Existe uma entidade cuja responsabilidade passa por escrutinar as contas partidárias. Chama-se, apropriadamente, Entidade das Contas e Financiamentos Políticos (ECFP). Mas a ECFP sofre de um problema: de um lado, tem milhares de contas para analisar e, do outro lado, não tem recursos — nos seus quadros, em Maio 2022, apenas constavam três pessoas (a presidente e dois vogais). Ora, a presidente do ECFP desde há muito tempo que alerta para a “crónica inadequação de recursos e meios humanos de que carece” a entidade, o que prejudica inevitavelmente o cumprimento da missão da ECFP. Só que o recrutamento de auditores é difícil por causa das condições oferecidas — os profissionais qualificados recebem propostas salariais mais vantajosas nas empresas de auditoria, pelo que não optam pela ECFP. E, sem outra solução, a ECFP tem mesmo de ir bater à porta das empresas de auditoria, subcontratando-as. Ou seja, por mais que a ECFP se esforce para fazer o seu trabalho, a entidade mais parece um cenário de opereta: por detrás da grandiosa fachada de cartão, não há nada.

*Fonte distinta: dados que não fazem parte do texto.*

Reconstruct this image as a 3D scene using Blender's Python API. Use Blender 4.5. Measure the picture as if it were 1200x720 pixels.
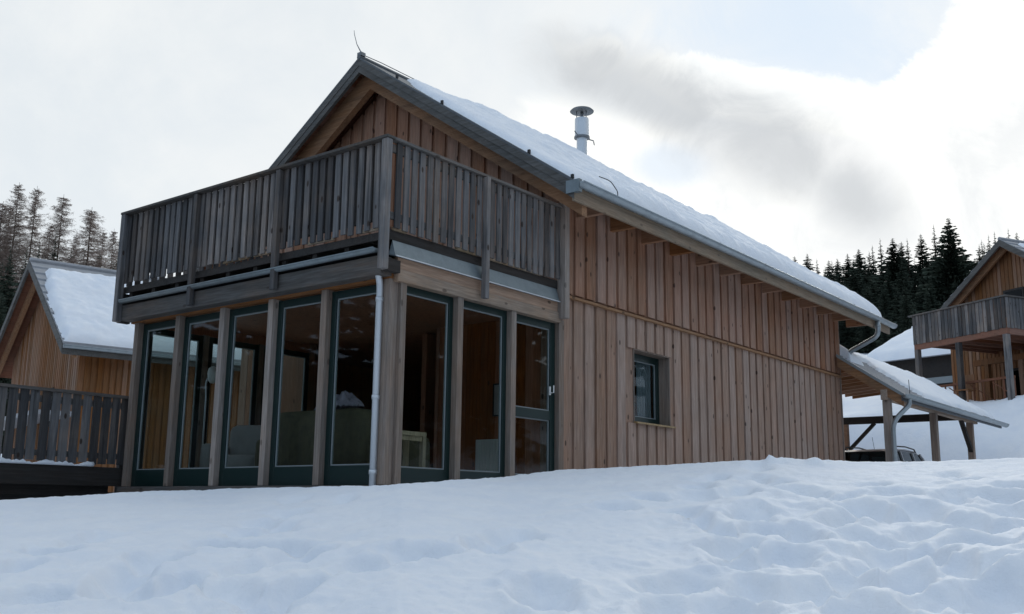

Como seria de esperar, a contratação externa não resolve e a falta de recursos internos acarreta consequências. A mais evidente é que o escrutínio das contas partidárias se arrasta durante anos, incapaz de prevenir atempadamente as violações à lei e a transparência no financiamento partidário. E, com esse arrastar, surge a impunidade. Em Maio deste ano, a ECFP comunicou a prescrição do procedimento contra-ordenacional aberto na sequência de irregularidades encontradas nas contas dos partidos de 2013. Agora, em Setembro, a ECFP informou que também deixou cair os processos das contas de 2014.
O problema vem de trás: em 2018, a ECFP declarou estar em situação de pré-ruptura, desistindo de fiscalizar as contas que na altura estavam pendentes — as de 2009 já haviam prescrito, as de 2010 prescreveram logo a seguir. Entretanto, em 2020, anunciou-se a prescrição referente às contas de 2011. Não foi surpresa, pois, em 2018, tendo em conta a enorme quantidade de fiscalizações pendentes, a estratégia foi focar os parcos recursos existentes no escrutínio dos anos mais recentes (a partir de 2015), decisão que, na prática, significou um perdão plurianual de multas aos partidos — resta-nos aguardar para descobrir o que acontecerá às contas de 2013 (ano de eleições autárquicas) e de 2014 (ano de eleições europeias). Agora, em 2022, a presidente da ECFP anuncia a mesma estratégia: dar prioridade aos anos mais recentes (2020 e 2021). Julgo que dispensa explicações o que vai acontecer aos anos que ficam para trás.
A saúde de uma democracia não se mede através de sondagens eleitorais, muito menos através dos índices de popularidade do Presidente da República. O vigor de um regime democrático avalia-se pela independência e pelo bom funcionamento das suas instituições, nomeadamente daquelas cuja missão consiste no escrutínio do poder político. Já se sabe: os homens não são anjos e, como tal, um regime democrático assente na separação de poderes precisa de mecanismos de fiscalização eficazes, para prevenir abusos por parte dos titulares de cargos políticos e, assim, salvaguardar o bem comum. Ora, por este padrão, a democracia portuguesa tem a saúde num caco.
Os partidos não parecem inquietos com estes sucessivos fracassos na fiscalização das contas partidárias. Não admira — são os beneficiários directos das limitações operacionais da ECFP. E não surpreende — o histórico do comportamento dos partidos mostra-nos que os seus esforços são apenas no sentido de escapar a multas, a impostos e a escrutínios (ainda se lembram de quando os partidos se isentaram a si mesmos, quase às escondidas, do IVA?).
Seria refrescante que alguém na Assembleia da República assumisse a vergonha que a situação impõe sobre o nosso regime democrático e legislasse de modo a conferir à ECFP os meios de que necessita. Não, não é só dinheiro ou reforço de competências — há que alterar o estatuto dos técnicos auditores, para que as suas condições remuneratórias possam ser competitivas face à concorrência das empresas de auditoria. Há que travar aquilo que está a acontecer desde há anos, e que se resume assim: para os bolsos dos partidos não falirem, obstaculizou-se o escrutínio às suas contas e optou-se pela falência democrática. Lamento a brutalidade desta conclusão, mas um país que aceita isto não tem futuro.